🤖 AI Summary
Existing deep learning methods based on backward stochastic differential equations (BSDEs) suffer from significant optimization bias when solving high-dimensional partial differential equations (PDEs), primarily due to Euler–Maruyama (EM) discretization, causing them to underperform relative to physics-informed neural networks (PINNs).
Method: We identify, for the first time, that this bias stems from an inconsistency between Itô and Stratonovich integration frameworks within short-time BSDE loss formulations. To address it, we propose the unbiased Stratonovich–Heun BSDE modeling paradigm, which integrates Stratonovich stochastic calculus with stochastic Heun numerical integration to eliminate discretization-induced gradient bias at its source.

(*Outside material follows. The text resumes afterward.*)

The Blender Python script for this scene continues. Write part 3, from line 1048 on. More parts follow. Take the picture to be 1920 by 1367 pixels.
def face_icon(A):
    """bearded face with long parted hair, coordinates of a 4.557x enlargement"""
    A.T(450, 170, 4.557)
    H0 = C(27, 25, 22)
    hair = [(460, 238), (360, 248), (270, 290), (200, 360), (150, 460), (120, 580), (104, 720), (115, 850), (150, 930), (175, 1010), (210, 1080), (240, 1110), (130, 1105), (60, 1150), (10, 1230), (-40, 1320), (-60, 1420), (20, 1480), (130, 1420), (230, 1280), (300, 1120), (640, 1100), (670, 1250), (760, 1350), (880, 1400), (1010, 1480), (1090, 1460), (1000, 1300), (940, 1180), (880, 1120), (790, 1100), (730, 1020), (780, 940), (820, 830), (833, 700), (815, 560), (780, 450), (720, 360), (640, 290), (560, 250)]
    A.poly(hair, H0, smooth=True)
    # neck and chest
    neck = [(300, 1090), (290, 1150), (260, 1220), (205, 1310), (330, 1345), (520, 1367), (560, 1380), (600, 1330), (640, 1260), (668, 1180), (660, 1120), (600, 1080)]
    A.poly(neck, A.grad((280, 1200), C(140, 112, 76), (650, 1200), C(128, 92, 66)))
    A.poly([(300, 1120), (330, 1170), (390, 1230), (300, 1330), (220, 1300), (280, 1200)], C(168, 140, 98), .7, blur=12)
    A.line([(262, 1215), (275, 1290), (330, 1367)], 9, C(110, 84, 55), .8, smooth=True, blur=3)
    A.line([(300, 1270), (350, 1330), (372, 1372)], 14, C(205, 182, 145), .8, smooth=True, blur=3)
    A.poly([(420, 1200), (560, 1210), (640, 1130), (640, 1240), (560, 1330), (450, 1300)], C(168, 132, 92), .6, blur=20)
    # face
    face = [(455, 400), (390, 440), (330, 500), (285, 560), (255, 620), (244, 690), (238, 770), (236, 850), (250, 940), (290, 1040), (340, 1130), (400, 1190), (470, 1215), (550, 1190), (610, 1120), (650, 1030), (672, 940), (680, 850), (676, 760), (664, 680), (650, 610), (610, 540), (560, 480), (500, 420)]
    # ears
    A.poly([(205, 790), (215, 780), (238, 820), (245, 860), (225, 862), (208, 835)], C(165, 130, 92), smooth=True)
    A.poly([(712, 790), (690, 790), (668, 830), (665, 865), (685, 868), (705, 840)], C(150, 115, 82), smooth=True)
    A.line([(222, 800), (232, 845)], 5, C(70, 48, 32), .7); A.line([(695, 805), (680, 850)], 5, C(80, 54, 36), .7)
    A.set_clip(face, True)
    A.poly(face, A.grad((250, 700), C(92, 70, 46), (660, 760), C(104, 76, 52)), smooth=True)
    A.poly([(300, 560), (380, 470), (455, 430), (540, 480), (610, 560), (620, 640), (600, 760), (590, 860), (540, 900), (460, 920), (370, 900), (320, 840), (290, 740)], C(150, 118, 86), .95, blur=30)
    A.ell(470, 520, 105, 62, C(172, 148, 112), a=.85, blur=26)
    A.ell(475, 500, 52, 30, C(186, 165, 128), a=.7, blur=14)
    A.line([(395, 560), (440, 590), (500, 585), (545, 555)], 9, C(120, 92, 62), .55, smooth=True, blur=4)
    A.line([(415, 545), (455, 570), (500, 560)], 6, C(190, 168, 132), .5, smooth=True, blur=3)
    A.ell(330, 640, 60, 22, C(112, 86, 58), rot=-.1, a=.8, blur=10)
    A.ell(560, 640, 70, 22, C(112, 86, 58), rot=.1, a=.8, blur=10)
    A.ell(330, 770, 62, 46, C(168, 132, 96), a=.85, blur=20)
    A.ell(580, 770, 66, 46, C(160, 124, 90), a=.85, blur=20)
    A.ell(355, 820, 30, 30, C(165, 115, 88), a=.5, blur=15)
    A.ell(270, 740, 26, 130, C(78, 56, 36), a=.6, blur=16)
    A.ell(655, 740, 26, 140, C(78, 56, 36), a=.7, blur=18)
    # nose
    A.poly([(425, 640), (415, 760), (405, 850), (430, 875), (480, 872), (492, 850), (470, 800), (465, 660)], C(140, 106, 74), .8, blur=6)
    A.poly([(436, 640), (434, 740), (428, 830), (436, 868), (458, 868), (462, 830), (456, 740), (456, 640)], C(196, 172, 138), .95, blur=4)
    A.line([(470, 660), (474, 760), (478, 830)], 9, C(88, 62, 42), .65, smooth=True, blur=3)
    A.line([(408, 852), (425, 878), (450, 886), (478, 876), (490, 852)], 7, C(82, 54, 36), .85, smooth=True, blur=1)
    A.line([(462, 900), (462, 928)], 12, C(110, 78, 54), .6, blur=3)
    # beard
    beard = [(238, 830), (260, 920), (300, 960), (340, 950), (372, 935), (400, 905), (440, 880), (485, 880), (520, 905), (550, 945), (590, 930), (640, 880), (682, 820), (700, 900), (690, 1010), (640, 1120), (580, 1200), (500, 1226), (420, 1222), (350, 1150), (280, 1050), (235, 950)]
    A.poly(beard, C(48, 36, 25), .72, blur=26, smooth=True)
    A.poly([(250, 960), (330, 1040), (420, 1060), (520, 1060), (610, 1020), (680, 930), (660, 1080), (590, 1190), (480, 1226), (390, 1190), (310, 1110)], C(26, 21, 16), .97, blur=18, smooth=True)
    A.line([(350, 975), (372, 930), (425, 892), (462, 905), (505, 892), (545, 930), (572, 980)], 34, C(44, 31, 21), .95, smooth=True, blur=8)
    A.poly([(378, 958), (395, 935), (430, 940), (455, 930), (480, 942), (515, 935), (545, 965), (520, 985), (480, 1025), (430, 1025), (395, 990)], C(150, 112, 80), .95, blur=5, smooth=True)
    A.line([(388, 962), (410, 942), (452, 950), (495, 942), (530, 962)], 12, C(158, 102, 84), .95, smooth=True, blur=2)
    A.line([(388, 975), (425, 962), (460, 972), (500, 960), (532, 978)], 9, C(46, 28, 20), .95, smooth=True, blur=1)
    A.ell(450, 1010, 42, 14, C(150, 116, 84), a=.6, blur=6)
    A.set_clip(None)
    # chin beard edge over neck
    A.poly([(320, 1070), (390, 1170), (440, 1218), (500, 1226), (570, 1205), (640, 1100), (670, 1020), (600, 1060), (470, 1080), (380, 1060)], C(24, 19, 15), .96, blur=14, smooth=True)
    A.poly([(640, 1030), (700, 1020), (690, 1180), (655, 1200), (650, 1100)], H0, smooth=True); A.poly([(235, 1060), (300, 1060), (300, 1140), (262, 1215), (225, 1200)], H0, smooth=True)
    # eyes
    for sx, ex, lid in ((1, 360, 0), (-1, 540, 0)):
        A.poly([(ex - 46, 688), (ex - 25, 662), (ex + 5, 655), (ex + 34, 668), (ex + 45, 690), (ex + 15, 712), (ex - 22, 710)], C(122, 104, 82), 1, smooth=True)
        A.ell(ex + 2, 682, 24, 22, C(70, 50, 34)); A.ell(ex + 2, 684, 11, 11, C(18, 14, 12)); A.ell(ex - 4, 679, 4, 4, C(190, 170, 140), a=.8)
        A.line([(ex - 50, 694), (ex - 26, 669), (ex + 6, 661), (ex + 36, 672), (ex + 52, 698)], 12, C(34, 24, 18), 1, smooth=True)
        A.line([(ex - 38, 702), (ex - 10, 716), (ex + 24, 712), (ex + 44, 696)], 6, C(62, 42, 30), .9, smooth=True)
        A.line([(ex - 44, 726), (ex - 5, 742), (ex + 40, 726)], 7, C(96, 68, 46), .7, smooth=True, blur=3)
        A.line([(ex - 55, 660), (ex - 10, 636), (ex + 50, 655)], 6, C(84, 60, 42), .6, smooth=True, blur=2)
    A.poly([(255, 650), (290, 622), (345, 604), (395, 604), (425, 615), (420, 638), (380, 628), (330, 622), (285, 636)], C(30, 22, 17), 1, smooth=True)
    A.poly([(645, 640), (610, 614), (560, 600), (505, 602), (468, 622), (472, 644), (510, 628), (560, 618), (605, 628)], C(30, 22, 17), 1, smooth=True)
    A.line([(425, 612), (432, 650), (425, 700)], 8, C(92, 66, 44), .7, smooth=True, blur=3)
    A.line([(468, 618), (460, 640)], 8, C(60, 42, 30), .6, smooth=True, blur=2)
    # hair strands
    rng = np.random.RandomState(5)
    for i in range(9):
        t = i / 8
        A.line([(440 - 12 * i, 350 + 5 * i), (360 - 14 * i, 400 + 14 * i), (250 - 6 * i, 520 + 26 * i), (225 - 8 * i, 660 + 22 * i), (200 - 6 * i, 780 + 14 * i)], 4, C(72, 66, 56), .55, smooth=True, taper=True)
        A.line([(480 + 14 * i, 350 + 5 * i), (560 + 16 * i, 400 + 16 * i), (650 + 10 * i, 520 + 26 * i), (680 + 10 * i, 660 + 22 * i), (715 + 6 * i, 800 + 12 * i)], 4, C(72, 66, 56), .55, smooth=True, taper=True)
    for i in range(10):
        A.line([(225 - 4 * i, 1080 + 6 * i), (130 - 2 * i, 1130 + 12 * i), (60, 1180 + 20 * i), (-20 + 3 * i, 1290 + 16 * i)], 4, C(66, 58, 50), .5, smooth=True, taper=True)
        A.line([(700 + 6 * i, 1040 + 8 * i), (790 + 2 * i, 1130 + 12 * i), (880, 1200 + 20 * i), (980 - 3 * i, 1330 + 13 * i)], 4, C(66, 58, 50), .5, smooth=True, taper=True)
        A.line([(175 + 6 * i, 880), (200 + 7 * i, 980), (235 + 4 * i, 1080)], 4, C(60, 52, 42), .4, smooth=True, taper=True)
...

Results: Experiments across multiple high-dimensional PDE benchmarks demonstrate that our method fully eliminates optimization bias, consistently outperforms EM-based baselines, and achieves performance on par with PINNs—establishing the choice of stochastic integration scheme as a critical determinant of accuracy and stability in BSDE-based PDE solvers.
📝 Abstract
Backward stochastic differential equation (BSDE)-based deep learning methods provide an alternative to Physics-Informed Neural Networks (PINNs) for solving high-dimensional partial differential equations (PDEs), offering algorithmic advantages in settings such as stochastic optimal control, where the PDEs of interest are tied to an underlying dynamical system. However, existing BSDE-based solvers have empirically been shown to underperform relative to PINNs in the literature. In this paper, we identify the root cause of this performance gap as a discretization bias introduced by the standard Euler-Maruyama (EM) integration scheme applied to short-horizon self-consistency BSDE losses, which shifts the optimization landscape off target. We find that this bias cannot be satisfactorily addressed through finer step sizes or longer self-consistency horizons. To properly handle this issue, we propose a Stratonovich-based BSDE formulation, which we implement with stochastic Heun integration. We show that our proposed approach completely eliminates the bias issues faced by EM integration. Furthermore, our empirical results show that our Heun-based BSDE method consistently outperforms EM-based variants and achieves competitive results with PINNs across multiple high-dimensional benchmarks. Our findings highlight the critical role of integration schemes in BSDE-based PDE solvers, an algorithmic detail that has received little attention thus far in the literature.